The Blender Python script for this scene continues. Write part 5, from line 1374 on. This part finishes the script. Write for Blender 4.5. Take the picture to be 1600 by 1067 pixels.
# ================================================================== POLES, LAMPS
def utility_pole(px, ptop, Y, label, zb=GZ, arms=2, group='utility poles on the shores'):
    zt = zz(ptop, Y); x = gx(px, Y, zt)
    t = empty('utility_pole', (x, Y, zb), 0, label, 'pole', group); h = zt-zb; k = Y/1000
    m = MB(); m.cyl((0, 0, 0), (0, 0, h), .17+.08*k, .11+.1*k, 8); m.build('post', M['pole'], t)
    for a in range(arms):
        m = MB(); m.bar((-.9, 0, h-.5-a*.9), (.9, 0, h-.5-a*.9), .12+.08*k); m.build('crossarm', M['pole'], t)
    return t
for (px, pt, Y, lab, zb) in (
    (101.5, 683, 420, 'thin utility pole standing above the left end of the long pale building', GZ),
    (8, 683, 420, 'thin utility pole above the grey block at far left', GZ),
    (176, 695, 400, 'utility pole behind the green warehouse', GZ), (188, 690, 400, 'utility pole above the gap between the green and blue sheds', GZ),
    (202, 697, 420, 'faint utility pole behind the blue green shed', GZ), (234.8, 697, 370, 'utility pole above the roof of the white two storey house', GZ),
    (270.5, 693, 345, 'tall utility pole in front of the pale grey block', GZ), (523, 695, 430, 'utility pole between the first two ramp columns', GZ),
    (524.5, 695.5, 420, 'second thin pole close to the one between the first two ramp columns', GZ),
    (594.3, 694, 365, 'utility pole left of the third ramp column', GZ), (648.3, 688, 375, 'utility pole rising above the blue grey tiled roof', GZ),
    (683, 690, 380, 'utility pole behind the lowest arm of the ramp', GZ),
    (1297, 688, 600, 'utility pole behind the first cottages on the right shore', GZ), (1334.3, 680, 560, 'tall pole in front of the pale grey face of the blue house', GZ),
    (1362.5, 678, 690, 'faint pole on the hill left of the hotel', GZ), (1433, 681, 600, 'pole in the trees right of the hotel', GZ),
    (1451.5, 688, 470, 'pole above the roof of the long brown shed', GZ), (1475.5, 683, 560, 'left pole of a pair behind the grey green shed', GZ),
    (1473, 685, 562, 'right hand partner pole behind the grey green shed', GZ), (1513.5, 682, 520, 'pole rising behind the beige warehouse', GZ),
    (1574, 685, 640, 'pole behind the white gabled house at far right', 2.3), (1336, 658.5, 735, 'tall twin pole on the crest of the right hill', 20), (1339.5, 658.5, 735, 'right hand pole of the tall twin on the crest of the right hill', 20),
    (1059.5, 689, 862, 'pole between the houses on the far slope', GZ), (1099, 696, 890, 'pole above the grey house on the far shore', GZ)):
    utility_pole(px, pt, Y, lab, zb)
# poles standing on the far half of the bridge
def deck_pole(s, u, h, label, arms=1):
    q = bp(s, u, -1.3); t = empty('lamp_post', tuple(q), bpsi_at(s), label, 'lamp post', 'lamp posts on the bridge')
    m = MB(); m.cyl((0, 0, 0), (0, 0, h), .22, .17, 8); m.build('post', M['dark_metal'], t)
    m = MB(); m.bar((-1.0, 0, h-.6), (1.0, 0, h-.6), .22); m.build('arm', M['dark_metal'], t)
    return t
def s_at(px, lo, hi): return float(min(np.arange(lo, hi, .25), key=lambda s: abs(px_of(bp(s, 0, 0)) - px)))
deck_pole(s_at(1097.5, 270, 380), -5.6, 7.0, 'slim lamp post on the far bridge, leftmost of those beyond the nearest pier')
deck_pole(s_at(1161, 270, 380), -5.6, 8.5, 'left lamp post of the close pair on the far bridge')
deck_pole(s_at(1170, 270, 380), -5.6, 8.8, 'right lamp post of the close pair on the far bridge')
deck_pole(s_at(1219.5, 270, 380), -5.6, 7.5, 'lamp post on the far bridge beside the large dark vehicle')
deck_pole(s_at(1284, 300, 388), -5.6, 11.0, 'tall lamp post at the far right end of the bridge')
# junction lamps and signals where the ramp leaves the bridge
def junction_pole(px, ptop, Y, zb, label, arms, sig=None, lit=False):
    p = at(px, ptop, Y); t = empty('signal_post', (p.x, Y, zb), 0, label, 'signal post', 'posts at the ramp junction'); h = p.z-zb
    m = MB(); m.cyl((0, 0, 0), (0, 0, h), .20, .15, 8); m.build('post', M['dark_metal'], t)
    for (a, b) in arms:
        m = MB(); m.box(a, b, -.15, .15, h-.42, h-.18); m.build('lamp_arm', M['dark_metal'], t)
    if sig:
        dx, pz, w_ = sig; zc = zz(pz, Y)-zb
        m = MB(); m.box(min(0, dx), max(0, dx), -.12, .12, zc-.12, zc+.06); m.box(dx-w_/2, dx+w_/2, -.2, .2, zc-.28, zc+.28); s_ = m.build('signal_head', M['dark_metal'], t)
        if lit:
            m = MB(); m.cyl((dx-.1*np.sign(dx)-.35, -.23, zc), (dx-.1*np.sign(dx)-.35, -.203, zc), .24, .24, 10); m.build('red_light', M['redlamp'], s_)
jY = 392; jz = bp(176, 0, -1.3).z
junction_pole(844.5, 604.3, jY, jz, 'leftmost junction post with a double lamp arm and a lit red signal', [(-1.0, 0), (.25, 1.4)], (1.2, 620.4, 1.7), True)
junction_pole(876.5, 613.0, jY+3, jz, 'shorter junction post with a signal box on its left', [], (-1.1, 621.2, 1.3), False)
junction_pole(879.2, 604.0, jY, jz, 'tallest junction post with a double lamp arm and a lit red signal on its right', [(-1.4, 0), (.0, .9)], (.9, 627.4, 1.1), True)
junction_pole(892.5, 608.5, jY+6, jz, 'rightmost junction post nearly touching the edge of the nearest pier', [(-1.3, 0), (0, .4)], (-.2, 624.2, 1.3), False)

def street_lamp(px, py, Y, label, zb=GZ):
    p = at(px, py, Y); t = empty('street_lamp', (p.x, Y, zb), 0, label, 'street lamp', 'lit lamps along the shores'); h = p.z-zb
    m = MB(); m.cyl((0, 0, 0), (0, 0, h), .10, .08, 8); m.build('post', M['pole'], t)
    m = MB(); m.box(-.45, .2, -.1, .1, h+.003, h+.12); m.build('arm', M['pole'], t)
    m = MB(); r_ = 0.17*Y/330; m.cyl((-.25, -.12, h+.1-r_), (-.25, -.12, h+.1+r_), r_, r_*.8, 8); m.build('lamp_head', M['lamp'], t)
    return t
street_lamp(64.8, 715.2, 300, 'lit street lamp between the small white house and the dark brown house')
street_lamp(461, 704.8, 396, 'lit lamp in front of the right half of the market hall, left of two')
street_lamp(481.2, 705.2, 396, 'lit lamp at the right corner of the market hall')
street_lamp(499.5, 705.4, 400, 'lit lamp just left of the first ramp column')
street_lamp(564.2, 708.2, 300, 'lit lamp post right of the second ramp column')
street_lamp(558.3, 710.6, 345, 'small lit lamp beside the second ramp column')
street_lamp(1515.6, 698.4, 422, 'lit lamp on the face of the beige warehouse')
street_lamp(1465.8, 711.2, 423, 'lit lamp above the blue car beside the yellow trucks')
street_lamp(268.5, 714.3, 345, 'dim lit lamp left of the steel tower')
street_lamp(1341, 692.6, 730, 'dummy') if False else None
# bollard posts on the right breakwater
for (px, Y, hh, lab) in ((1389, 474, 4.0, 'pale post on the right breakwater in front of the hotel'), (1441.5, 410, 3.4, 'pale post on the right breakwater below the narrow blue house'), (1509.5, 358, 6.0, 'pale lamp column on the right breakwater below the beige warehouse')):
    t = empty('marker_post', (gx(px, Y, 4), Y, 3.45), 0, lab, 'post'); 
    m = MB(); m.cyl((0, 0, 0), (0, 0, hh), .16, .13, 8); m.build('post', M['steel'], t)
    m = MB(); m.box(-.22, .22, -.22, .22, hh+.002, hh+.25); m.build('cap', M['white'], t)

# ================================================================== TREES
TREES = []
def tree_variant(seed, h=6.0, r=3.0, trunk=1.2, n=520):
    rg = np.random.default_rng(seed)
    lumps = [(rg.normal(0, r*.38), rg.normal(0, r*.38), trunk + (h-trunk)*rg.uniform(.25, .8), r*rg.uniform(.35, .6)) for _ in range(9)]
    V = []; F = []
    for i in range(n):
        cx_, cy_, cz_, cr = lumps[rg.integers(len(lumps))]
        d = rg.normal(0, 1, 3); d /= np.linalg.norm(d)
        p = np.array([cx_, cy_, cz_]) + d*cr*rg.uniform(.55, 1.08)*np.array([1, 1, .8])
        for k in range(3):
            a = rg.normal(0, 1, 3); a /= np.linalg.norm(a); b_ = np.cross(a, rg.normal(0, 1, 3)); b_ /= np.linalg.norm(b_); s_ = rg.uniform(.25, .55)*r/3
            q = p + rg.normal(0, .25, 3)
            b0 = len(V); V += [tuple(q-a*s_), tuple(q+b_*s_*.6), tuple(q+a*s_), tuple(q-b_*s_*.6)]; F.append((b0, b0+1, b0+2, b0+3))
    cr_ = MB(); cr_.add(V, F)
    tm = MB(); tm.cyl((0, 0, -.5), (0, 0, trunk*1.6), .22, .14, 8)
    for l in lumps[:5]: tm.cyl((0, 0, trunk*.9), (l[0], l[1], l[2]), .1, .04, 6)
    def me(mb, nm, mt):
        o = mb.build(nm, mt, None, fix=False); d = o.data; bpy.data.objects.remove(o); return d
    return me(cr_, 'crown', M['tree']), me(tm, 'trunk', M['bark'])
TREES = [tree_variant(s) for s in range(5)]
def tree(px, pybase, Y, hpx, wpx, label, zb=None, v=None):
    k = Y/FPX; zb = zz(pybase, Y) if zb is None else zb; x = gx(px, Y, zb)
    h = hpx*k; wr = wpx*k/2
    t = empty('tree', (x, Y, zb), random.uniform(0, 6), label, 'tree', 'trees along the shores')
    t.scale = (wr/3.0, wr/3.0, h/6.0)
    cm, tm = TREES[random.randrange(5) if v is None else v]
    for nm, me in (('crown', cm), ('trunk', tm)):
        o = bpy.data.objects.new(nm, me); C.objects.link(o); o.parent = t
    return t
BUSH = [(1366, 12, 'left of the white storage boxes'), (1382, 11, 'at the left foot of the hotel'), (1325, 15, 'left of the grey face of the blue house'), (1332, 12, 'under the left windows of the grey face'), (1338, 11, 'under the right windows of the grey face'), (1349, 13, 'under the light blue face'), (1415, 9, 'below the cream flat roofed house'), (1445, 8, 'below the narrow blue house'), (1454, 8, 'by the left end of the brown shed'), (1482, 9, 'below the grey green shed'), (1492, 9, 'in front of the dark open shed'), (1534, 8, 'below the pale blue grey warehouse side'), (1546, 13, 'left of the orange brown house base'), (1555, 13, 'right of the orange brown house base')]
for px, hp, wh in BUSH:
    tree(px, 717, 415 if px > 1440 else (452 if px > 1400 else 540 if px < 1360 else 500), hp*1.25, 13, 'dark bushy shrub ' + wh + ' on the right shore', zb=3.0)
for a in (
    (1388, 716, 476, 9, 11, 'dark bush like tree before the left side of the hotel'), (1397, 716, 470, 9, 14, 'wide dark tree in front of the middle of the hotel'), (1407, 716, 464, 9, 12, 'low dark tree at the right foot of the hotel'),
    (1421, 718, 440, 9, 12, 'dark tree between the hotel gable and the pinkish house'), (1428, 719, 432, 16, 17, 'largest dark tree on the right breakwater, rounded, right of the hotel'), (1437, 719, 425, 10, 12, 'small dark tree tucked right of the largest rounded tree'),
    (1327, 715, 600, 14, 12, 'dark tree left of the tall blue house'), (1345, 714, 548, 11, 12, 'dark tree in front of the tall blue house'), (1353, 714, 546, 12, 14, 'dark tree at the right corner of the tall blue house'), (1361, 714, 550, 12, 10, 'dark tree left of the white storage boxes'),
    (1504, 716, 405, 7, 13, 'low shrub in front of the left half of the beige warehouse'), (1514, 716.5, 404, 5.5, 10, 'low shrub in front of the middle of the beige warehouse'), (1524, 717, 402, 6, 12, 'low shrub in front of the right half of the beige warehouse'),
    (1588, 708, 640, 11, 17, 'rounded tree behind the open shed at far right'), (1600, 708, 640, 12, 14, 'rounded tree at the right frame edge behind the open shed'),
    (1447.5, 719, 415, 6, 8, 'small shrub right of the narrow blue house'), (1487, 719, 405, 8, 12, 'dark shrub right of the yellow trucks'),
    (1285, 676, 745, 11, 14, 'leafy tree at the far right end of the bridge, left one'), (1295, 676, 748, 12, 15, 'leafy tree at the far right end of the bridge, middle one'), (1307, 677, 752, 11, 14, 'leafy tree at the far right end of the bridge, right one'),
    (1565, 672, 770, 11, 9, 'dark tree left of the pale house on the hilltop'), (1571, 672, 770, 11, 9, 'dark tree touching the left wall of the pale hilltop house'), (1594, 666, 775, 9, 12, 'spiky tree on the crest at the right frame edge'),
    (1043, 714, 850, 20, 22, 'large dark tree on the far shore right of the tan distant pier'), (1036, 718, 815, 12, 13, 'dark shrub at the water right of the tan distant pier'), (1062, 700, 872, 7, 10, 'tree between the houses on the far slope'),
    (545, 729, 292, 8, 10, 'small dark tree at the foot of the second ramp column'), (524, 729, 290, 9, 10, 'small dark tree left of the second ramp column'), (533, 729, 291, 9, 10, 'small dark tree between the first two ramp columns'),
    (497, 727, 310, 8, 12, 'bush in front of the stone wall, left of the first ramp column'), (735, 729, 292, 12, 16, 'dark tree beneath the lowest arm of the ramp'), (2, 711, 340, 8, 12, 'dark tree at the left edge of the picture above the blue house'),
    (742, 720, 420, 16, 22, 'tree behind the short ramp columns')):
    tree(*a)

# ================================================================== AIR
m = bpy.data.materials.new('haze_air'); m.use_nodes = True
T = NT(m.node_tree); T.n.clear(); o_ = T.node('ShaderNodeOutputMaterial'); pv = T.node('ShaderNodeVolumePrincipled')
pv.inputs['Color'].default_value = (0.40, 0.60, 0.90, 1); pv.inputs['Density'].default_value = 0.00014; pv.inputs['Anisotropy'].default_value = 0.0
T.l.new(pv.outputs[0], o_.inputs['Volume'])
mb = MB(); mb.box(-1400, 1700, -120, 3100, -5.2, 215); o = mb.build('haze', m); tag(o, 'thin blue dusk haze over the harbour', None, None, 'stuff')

****************

Brief: Pick out and copy every line that contains the word "picture".

Solution:
The Blender Python script for this scene continues. Write part 5, from line 1374 on. This part finishes the script. Write for Blender 4.5. Take the picture to be 1600 by 1067 pixels.
    (497, 727, 310, 8, 12, 'bush in front of the stone wall, left of the first ramp column'), (735, 729, 292, 12, 16, 'dark tree beneath the lowest arm of the ramp'), (2, 711, 340, 8, 12, 'dark tree at the left edge of the picture above the blue house'),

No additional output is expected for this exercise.